Big Brother is Watching
Recently, an official-looking notice from the federal government showed up in my mailbox, addressed to “Resident” and to an apartment that doesn’t actually exist at this street address. Since my apartment is the only one that does exist at this street address, I’m lucky enough to get all the junk mail for that and all other non-existent apartments at this address.
The notice told me that I had been selected to participate in the so-called American Community Survey, the results of which are Very Important and will help save the world or something like that. I was to watch out for it, fill it out, and send it back.
Sure enough, a few days later, a fat envelope, still addressed to “Resident” and still to an apartment that doesn’t exist, showed up in my mailbox. “YOUR RESPONSE IS REQUIRED BY LAW” was emblazoned on the side. I tossed it aside, because final exams were more important than helping the government save the world from a nonexistent apartment, required by law or not.
Yesterday I got a stern letter reminding me of the survey and of how Very Important it is for me to fill it out.

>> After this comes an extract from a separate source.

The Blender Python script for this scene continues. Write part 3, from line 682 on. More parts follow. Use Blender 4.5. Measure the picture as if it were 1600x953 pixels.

So I figured, what the heck.
The first thing the survey asks for is my full name and date of birth. I get antsy when something addressed to “Resident” wants my personal information in return.
And then some. Race. Number of children. The amount I pay in rent and utilities. My occupation. My gross income, self-employment income, and interest income, if any—information I just sent to the IRS. If I work, how long is my commute? If I don’t work, why not? Is it because I’m too psychologically unhealthy or physically disabled to work? And on and on and on.
At some point, I decided it was actually a scam and was going to pitch it; one of my college roommates did a “phone survey” kind of like this that turned out to be a foil for guys to get girls to discuss their private parts. What government organization seriously wants to know all this information? But being that I was already at my desk and at a computer, I decided to Google it first.
The American Community Survey is a new nationwide survey designed to provide communities a fresh look at how they are changing.
So says the U.S. Census Bureau. They don’t mention the $100 fine for each question left blank and the $500 fine for each time you lie. Or is that $1000? Or that apparently government Census takers will harass you if you don’t complete it in a timely manner.
Even if some of the information is genuinely needed by the government to plan services, I don’t like it.


Be careful when answering “GENDER” because they might stalk your blog, see your previous entry, and fine you for lying.